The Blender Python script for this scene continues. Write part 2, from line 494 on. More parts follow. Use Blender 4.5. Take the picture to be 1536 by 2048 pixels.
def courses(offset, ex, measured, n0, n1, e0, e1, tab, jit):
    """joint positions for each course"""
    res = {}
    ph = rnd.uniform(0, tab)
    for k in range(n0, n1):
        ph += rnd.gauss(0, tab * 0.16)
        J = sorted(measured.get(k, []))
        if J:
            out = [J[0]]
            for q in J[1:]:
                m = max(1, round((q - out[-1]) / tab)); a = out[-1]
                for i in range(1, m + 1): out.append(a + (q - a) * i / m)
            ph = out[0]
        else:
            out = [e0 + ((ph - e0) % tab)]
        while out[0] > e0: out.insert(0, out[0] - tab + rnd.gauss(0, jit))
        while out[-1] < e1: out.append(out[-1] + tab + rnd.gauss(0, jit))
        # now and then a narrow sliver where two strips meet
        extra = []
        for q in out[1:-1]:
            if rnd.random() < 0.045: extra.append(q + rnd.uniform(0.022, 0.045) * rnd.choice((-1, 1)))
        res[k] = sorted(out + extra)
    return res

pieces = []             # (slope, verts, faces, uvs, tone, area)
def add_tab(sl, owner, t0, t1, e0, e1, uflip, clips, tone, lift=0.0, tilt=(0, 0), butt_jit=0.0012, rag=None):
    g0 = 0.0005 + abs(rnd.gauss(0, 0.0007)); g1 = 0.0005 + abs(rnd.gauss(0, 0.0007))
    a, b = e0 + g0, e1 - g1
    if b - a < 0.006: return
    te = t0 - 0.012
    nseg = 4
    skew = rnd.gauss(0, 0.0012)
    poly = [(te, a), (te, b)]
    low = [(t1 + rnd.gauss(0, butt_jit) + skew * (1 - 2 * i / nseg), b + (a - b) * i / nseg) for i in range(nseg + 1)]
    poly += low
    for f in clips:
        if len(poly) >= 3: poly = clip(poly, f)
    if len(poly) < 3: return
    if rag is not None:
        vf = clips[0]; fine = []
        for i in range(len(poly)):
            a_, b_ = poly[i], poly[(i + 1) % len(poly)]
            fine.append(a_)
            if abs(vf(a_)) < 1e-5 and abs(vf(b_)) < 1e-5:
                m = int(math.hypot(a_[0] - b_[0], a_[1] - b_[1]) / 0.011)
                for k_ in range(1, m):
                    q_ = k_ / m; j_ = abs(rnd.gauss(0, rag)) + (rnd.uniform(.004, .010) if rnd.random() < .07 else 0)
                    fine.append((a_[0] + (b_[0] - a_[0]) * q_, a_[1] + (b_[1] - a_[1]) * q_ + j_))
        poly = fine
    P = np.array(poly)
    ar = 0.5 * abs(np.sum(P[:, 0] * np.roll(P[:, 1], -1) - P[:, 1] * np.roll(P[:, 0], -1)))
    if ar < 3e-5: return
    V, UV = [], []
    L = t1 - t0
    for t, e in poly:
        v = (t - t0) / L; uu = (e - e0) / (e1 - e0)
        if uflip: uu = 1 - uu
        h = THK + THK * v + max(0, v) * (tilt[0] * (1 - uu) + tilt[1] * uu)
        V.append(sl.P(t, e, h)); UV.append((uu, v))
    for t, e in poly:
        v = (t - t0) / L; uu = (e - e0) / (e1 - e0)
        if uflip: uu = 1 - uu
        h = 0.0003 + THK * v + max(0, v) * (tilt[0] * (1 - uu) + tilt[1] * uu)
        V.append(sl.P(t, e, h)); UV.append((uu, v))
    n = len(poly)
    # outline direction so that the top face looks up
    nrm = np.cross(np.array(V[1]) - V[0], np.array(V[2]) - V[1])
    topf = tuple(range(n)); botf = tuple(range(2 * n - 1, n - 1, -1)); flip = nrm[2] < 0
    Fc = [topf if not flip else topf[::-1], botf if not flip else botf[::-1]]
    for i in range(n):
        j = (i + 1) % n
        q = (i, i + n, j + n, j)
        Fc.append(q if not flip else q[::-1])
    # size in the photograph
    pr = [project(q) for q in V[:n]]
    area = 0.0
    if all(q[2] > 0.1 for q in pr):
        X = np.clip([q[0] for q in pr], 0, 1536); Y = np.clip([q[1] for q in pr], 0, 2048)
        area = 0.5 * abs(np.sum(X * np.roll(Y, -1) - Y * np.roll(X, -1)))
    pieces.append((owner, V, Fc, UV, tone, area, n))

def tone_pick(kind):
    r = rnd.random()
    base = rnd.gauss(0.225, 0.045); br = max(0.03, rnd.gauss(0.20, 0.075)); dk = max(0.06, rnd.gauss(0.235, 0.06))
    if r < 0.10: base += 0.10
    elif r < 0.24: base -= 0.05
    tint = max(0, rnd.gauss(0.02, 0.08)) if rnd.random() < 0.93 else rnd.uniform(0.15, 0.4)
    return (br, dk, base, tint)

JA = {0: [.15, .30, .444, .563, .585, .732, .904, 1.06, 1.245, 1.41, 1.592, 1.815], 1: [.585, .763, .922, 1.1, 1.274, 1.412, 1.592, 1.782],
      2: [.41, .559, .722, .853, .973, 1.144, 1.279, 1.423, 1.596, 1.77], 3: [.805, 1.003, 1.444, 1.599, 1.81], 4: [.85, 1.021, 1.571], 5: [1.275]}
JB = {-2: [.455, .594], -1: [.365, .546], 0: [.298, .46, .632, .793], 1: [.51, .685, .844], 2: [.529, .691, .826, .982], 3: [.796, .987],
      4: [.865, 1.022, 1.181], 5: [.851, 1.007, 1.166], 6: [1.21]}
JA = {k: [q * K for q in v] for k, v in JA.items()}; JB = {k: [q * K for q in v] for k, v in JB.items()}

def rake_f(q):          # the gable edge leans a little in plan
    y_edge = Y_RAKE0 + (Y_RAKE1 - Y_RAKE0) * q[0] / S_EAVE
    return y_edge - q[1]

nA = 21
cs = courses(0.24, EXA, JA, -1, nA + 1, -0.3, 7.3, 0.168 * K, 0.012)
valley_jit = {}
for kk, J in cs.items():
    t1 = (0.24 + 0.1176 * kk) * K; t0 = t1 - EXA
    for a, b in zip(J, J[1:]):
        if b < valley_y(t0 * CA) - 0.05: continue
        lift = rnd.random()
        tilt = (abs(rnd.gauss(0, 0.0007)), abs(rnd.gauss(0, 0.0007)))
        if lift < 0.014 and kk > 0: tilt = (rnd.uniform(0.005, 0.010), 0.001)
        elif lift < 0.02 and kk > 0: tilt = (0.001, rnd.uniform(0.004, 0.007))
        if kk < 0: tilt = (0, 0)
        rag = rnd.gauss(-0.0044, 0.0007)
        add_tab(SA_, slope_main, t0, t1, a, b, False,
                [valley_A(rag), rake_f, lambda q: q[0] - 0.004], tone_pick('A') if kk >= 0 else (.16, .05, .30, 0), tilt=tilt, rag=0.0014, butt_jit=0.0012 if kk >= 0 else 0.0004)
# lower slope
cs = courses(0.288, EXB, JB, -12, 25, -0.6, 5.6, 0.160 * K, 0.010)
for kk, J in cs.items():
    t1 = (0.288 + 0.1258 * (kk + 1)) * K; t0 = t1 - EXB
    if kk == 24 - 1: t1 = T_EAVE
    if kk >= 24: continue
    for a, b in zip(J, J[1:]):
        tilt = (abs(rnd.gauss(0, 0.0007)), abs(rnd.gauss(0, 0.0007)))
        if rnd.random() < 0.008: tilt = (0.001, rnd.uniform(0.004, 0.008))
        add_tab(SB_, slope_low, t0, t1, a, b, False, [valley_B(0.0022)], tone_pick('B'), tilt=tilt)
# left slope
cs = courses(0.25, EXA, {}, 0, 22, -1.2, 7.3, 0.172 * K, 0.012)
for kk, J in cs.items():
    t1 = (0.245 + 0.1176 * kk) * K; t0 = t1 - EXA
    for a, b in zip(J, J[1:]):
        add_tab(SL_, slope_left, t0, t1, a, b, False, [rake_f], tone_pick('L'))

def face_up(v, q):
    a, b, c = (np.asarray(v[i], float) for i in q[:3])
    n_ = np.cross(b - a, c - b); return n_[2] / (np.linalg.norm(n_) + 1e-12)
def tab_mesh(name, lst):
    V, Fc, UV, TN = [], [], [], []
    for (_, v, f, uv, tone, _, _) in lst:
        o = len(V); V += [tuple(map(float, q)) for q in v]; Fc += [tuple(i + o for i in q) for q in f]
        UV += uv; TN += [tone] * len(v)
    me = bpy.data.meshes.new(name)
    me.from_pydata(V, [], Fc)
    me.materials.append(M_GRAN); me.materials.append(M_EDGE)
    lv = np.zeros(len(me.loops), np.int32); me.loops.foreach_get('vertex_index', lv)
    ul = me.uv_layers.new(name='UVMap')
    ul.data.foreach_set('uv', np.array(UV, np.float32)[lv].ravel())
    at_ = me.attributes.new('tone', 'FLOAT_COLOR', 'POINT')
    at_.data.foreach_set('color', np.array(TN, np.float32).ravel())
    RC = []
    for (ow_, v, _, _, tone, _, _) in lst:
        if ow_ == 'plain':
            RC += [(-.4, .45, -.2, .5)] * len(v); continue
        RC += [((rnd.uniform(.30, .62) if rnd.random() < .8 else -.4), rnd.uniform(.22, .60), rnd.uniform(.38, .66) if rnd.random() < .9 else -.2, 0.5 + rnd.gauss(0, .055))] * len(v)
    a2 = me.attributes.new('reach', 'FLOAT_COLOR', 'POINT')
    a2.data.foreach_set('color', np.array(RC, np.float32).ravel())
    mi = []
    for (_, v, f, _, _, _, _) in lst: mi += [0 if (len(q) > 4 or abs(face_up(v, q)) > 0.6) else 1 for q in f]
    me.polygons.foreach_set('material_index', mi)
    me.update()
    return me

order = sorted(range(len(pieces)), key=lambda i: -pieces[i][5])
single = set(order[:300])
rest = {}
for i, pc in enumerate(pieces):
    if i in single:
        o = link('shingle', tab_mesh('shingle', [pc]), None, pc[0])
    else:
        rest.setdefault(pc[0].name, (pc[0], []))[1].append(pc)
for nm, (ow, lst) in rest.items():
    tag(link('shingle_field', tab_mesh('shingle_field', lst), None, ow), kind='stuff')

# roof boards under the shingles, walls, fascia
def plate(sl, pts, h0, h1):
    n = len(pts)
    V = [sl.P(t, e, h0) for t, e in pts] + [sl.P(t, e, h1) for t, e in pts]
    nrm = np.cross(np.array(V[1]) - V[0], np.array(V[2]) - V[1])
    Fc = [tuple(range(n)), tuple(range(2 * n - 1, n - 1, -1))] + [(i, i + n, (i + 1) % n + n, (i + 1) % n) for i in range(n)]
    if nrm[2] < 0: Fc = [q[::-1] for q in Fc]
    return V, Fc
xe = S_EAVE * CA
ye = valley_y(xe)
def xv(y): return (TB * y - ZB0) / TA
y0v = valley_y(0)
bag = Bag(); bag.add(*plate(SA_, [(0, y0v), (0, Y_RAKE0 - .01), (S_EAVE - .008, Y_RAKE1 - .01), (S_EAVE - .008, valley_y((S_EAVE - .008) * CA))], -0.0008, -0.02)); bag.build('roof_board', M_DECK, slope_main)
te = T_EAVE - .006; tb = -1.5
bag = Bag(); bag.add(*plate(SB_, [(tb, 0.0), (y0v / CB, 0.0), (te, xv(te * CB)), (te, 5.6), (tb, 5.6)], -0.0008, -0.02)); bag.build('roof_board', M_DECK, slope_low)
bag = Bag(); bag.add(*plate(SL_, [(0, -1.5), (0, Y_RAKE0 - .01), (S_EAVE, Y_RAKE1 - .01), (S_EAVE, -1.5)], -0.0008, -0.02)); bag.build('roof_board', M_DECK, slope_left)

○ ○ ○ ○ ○

→ **WORK TO COMPLETE**:
Count every line bearing the word "append"; report the total only.

→ **EXPECTED OUTPUT**:
11